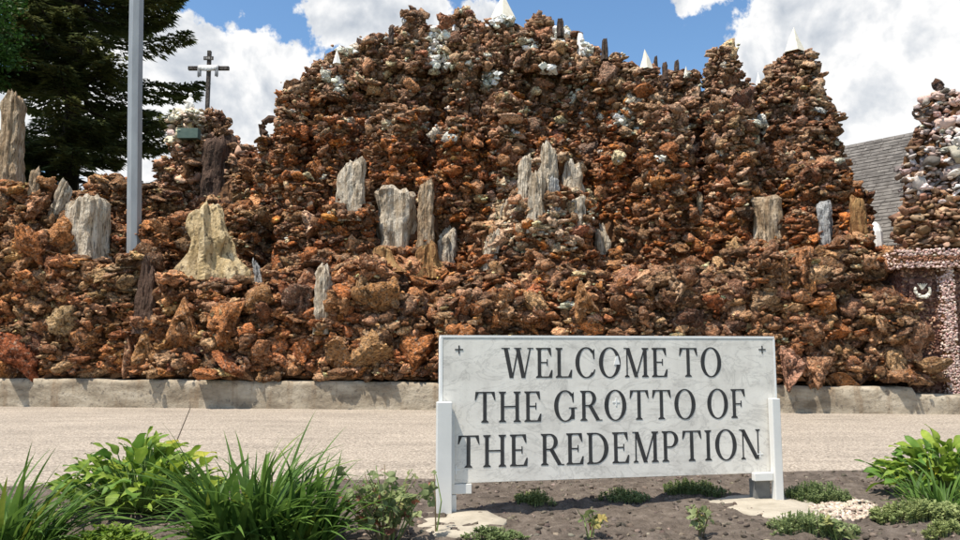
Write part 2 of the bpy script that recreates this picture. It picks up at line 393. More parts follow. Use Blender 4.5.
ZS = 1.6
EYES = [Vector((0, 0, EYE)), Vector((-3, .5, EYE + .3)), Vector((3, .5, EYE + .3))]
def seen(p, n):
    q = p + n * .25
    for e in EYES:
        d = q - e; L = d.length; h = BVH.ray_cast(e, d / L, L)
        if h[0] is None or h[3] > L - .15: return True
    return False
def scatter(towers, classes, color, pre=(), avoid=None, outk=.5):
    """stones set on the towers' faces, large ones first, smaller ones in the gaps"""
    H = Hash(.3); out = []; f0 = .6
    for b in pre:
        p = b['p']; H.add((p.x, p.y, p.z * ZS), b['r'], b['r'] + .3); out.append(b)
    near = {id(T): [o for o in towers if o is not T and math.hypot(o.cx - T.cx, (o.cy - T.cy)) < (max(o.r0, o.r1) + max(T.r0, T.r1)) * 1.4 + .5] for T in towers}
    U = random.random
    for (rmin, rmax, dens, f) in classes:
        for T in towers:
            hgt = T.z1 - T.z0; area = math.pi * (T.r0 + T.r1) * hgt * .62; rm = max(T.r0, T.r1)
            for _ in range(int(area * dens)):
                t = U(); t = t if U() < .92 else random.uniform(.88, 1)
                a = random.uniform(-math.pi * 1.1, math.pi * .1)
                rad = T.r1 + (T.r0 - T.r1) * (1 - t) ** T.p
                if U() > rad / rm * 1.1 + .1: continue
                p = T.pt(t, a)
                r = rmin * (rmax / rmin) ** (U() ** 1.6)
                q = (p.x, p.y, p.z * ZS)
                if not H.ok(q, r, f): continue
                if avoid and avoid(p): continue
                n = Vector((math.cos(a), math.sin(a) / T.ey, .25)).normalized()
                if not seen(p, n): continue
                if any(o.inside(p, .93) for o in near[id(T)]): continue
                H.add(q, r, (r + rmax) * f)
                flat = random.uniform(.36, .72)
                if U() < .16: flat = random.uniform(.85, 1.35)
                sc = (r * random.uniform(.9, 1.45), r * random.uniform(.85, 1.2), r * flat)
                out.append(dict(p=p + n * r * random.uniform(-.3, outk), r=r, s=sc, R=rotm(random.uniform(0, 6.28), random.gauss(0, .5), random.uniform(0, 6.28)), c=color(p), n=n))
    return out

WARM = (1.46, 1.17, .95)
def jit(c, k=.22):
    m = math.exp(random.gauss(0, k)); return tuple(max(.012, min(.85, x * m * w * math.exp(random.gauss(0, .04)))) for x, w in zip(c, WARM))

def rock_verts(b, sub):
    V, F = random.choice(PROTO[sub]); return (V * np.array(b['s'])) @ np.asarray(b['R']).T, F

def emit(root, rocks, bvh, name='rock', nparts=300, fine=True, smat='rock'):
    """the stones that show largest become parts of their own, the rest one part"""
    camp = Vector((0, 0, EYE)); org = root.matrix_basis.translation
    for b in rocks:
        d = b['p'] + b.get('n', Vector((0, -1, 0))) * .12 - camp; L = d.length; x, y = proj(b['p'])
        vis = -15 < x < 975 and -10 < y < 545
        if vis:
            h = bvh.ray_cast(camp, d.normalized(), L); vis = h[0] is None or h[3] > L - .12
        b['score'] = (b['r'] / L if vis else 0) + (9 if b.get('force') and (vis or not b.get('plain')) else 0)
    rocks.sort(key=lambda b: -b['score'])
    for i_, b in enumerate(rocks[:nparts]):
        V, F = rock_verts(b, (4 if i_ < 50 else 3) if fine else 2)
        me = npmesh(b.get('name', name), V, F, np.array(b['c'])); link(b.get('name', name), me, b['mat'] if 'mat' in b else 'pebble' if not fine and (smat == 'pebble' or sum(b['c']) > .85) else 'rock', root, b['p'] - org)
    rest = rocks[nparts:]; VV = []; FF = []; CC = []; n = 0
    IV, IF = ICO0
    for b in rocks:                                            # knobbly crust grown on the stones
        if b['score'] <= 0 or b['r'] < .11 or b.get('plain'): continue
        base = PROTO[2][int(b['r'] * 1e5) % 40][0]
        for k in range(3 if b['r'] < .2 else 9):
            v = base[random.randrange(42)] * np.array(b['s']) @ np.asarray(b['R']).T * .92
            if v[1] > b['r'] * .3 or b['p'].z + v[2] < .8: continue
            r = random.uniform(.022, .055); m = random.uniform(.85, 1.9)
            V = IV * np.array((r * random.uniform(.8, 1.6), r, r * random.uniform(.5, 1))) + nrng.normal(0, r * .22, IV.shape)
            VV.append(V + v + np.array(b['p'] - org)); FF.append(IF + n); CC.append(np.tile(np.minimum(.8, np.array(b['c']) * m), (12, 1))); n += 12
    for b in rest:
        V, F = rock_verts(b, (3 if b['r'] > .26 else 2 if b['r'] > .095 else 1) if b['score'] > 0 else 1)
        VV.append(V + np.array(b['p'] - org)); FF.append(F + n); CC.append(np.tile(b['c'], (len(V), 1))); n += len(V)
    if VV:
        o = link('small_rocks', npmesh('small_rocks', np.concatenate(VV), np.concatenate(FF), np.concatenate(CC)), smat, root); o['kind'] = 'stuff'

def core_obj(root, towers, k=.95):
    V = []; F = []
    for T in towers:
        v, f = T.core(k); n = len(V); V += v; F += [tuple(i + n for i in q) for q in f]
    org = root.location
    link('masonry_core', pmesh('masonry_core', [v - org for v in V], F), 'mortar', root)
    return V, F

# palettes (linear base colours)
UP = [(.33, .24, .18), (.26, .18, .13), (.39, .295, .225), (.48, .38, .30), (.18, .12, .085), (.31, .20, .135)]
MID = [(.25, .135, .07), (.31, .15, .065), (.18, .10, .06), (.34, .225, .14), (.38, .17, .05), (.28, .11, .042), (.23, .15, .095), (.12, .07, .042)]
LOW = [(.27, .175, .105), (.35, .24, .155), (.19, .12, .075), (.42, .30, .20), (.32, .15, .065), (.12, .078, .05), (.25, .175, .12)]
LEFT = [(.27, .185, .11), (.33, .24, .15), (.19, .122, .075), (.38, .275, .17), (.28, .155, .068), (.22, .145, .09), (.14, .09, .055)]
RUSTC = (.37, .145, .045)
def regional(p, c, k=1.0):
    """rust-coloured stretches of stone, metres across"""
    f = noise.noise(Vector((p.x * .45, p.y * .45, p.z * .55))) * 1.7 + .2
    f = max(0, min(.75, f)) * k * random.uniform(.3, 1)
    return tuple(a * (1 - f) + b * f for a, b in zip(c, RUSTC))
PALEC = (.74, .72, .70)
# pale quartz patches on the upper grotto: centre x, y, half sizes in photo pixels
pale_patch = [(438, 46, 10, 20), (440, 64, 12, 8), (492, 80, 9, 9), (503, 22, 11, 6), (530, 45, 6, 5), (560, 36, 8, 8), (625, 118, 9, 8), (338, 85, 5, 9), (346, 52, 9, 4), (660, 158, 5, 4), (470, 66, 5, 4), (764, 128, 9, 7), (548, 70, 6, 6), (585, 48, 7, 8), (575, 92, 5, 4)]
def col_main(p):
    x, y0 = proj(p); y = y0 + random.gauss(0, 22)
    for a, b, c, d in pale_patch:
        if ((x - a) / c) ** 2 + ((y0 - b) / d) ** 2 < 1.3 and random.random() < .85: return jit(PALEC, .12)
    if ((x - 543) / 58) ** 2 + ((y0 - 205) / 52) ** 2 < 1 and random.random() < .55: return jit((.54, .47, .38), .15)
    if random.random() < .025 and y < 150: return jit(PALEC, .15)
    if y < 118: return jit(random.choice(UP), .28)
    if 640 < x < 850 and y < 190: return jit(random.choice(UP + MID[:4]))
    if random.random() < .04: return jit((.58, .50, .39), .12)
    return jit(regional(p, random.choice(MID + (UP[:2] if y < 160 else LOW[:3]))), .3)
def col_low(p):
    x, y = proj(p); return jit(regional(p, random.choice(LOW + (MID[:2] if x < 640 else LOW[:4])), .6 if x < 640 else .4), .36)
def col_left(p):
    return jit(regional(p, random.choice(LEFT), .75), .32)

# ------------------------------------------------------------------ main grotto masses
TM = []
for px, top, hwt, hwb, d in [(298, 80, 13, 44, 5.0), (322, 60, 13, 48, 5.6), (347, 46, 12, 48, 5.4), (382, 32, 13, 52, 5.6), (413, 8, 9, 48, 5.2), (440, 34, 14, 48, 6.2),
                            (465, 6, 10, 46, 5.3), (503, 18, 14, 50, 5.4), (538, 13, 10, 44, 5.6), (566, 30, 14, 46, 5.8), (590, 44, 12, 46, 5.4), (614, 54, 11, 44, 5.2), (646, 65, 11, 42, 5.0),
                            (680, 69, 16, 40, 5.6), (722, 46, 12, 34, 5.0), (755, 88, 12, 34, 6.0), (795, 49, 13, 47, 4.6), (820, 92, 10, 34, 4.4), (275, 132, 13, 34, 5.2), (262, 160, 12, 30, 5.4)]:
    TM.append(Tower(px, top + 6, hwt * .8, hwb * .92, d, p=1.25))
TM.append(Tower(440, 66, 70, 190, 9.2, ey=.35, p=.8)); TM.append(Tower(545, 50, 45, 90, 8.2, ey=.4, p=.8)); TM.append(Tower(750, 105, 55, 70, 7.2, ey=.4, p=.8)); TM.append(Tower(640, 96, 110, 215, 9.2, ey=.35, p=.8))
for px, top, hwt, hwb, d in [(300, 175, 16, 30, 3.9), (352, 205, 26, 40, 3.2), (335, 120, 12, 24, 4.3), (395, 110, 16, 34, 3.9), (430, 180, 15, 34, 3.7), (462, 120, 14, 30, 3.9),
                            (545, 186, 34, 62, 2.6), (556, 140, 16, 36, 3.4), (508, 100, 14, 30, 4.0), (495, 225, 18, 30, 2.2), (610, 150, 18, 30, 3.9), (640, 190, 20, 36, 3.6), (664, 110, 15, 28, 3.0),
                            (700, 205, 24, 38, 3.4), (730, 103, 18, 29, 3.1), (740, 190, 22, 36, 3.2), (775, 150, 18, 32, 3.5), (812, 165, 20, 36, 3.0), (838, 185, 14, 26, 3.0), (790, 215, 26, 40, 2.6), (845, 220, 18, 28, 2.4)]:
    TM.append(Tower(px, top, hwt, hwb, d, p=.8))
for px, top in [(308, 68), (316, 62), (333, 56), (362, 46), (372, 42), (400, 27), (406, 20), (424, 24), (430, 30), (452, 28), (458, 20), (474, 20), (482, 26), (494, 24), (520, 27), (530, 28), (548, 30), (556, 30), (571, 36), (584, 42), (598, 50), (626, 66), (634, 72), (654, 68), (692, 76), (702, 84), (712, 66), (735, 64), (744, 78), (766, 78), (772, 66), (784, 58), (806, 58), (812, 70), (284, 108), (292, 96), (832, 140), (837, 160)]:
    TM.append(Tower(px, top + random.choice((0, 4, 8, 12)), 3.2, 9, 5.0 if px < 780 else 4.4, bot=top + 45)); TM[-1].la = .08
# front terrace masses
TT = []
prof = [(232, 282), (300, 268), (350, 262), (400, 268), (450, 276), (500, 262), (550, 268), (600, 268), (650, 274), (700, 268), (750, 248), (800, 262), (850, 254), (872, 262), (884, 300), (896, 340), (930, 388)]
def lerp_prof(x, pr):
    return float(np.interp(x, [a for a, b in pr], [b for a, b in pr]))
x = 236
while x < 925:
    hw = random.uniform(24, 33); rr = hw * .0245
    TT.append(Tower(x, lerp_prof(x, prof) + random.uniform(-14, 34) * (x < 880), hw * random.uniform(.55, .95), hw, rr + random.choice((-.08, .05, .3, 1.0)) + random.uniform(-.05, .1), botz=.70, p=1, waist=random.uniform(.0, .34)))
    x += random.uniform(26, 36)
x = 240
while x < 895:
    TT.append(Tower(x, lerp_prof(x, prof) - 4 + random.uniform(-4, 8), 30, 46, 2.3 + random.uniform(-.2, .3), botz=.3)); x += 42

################

Task statement: Scan the listing above and copy all lines containing the word "that".

Response for this exercise:
Write part 2 of the bpy script that recreates this picture. It picks up at line 393. More parts follow. Use Blender 4.5.
    """the stones that show largest become parts of their own, the rest one part"""